— Begin —

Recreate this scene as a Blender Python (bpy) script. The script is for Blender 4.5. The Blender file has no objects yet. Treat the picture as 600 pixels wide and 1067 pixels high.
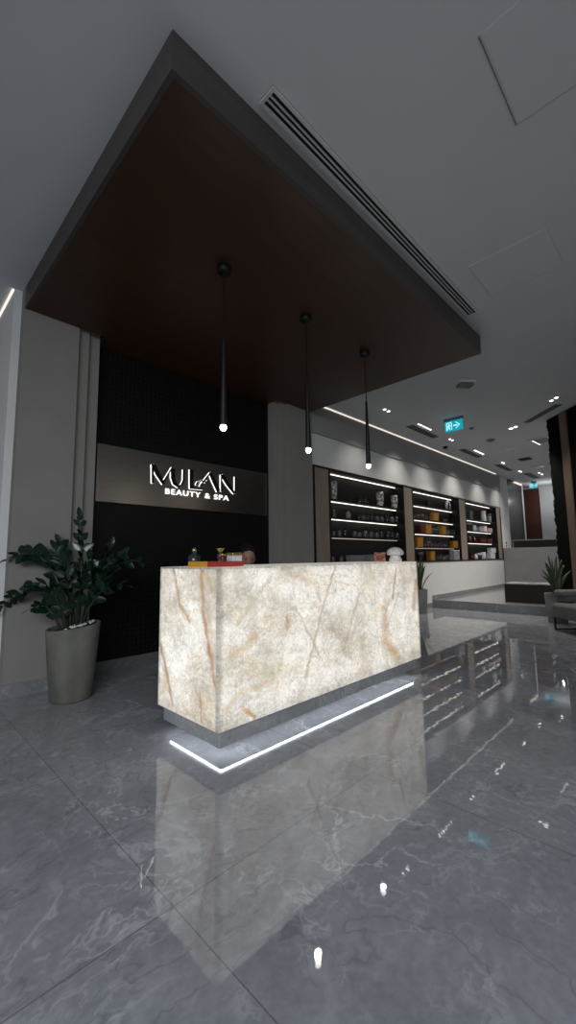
import bpy, bmesh, math, random
from mathutils import Vector, Matrix, Euler
random.seed(7)
C = bpy.context.scene.collection
SC = bpy.context.scene

# ------------------------------------------------------------------ camera
F, YAW, PITCH, ROLL, H = 428.66, math.radians(44.581), math.radians(6.343), math.radians(-0.742), 1.174
fw = Vector((math.cos(PITCH)*math.cos(YAW), math.cos(PITCH)*math.sin(YAW), math.sin(PITCH)))
rt = fw.cross(Vector((0, 0, 1))).normalized()
up = rt.cross(fw)
rt, up = math.cos(ROLL)*rt + math.sin(ROLL)*up, -math.sin(ROLL)*rt + math.cos(ROLL)*up
EYE = Vector((0, 0, H))
cd = bpy.data.cameras.new('camera'); cam = bpy.data.objects.new('camera', cd); C.objects.link(cam)
cd.sensor_fit = 'HORIZONTAL'; cd.sensor_width = 36.0; cd.lens = F/600*36
cd.clip_start = 0.05; cd.clip_end = 200
M = Matrix(((rt.x, up.x, -fw.x, 0), (rt.y, up.y, -fw.y, 0), (rt.z, up.z, -fw.z, H), (0, 0, 0, 1)))
cam.matrix_world = M
SC.camera = cam
SC.view_settings.view_transform = 'Standard'
SC.view_settings.look = 'None'

def at(px, py, axis, v):
    """a measured point of the photo on the world plane axis = v"""
    d = fw + rt*((px-300)/F) + up*((533.5-py)/F)
    t = (v - EYE[axis]) / d[axis]
    return EYE + d*t

# ------------------------------------------------------------------ materials
def new_mat(name):
    m = bpy.data.materials.new(name); m.use_nodes = True
    nt = m.node_tree; b = nt.nodes['Principled BSDF']
    return m, nt, b

def N(nt, t, **kw):
    n = nt.nodes.new(t)
    for k, v in kw.items():
        if hasattr(n, k): setattr(n, k, v)
        else: n.inputs[k].default_value = v
    return n

def ramp(nt, fac, stops):
    r = nt.nodes.new('ShaderNodeValToRGB')
    while len(r.color_ramp.elements) < len(stops): r.color_ramp.elements.new(0.5)
    for e, (p, c) in zip(r.color_ramp.elements, stops):
        e.position = p; e.color = c if len(c) == 4 else (*c, 1)
    nt.links.new(fac, r.inputs[0]); return r.outputs[0]

def mix(nt, fac, a, b, mode='MIX'):
    n = nt.nodes.new('ShaderNodeMix'); n.data_type = 'RGBA'; n.blend_type = mode
    for s, v in ((n.inputs[0], fac), (n.inputs[6], a), (n.inputs[7], b)):
        if hasattr(v, 'is_linked'): nt.links.new(v, s)
        elif isinstance(v, (int, float)): s.default_value = v
        else: s.default_value = (*v[:3], 1)
    return n.outputs[2]

def mth(nt, op, a, b=None, c=None, clamp=False):
    n = nt.nodes.new('ShaderNodeMath'); n.operation = op; n.use_clamp = clamp
    for i, v in enumerate((a, b, c)):
        if v is None: continue
        if hasattr(v, 'is_linked'): nt.links.new(v, n.inputs[i])
        else: n.inputs[i].default_value = v
    return n.outputs[0]

def vmth(nt, op, a, b=None, out=0):
    n = nt.nodes.new('ShaderNodeVectorMath'); n.operation = op
    for i, v in enumerate((a, b)):
        if v is None: continue
        s = n.inputs[i] if op != 'SCALE' or i == 0 else n.inputs['Scale']
        if hasattr(v, 'is_linked'): nt.links.new(v, s)
        else: s.default_value = v
    return n.outputs[out]

def noise(nt, vec, scale, detail=4, rough=.55, dist=0.0, out='Fac'):
    n = nt.nodes.new('ShaderNodeTexNoise')
    n.inputs['Scale'].default_value = scale; n.inputs['Detail'].default_value = detail
    n.inputs['Roughness'].default_value = rough; n.inputs['Distortion'].default_value = dist
    if vec is not None: nt.links.new(vec, n.inputs['Vector'])
    return n.outputs[out]

def coords(nt, kind='Object'):
    return nt.nodes.new('ShaderNodeTexCoord').outputs[kind]

def plain(name, col, rough=.5, metal=0., var=.12, scale=12., emit=None, es=0., bump=0., stretch=None, spec=None):
    m, nt, b = new_mat(name)
    v = coords(nt)
    if stretch:
        mp = N(nt, 'ShaderNodeMapping'); mp.inputs['Scale'].default_value = stretch
        nt.links.new(v, mp.inputs['Vector']); v = mp.outputs[0]
    n = noise(nt, v, scale, 5)
    lo = tuple(max(0, c*(1-var)) for c in col); hi = tuple(min(1, c*(1+var)) for c in col)
    nt.links.new(ramp(nt, n, [(.3, lo), (.7, hi)]), b.inputs['Base Color'])
    b.inputs['Roughness'].default_value = rough; b.inputs['Metallic'].default_value = metal
    if spec is not None: b.inputs['Specular IOR Level'].default_value = spec
    if emit:
        b.inputs['Emission Color'].default_value = (*emit, 1); b.inputs['Emission Strength'].default_value = es
    if bump:
        bp = N(nt, 'ShaderNodeBump'); bp.inputs['Strength'].default_value = bump; bp.inputs['Distance'].default_value = .01
        nt.links.new(n, bp.inputs['Height']); nt.links.new(bp.outputs[0], b.inputs['Normal'])
    return m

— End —

▸ EXERCISE INSTRUCTIONS
Write out exactly the lines between the start of the data and the line with "return EYE + d*t", including both, but none of the pictures.

▸ SOLUTION FOR THIS TASK
Recreate this scene as a Blender Python (bpy) script. The script is for Blender 4.5. The Blender file has no objects yet. Treat the picture as 600 pixels wide and 1067 pixels high.
import bpy, bmesh, math, random
from mathutils import Vector, Matrix, Euler
random.seed(7)
C = bpy.context.scene.collection
SC = bpy.context.scene

# ------------------------------------------------------------------ camera
F, YAW, PITCH, ROLL, H = 428.66, math.radians(44.581), math.radians(6.343), math.radians(-0.742), 1.174
fw = Vector((math.cos(PITCH)*math.cos(YAW), math.cos(PITCH)*math.sin(YAW), math.sin(PITCH)))
rt = fw.cross(Vector((0, 0, 1))).normalized()
up = rt.cross(fw)
rt, up = math.cos(ROLL)*rt + math.sin(ROLL)*up, -math.sin(ROLL)*rt + math.cos(ROLL)*up
EYE = Vector((0, 0, H))
cd = bpy.data.cameras.new('camera'); cam = bpy.data.objects.new('camera', cd); C.objects.link(cam)
cd.sensor_fit = 'HORIZONTAL'; cd.sensor_width = 36.0; cd.lens = F/600*36
cd.clip_start = 0.05; cd.clip_end = 200
M = Matrix(((rt.x, up.x, -fw.x, 0), (rt.y, up.y, -fw.y, 0), (rt.z, up.z, -fw.z, H), (0, 0, 0, 1)))
cam.matrix_world = M
SC.camera = cam
SC.view_settings.view_transform = 'Standard'
SC.view_settings.look = 'None'

def at(px, py, axis, v):
    """a measured point of the photo on the world plane axis = v"""
    d = fw + rt*((px-300)/F) + up*((533.5-py)/F)
    t = (v - EYE[axis]) / d[axis]
    return EYE + d*t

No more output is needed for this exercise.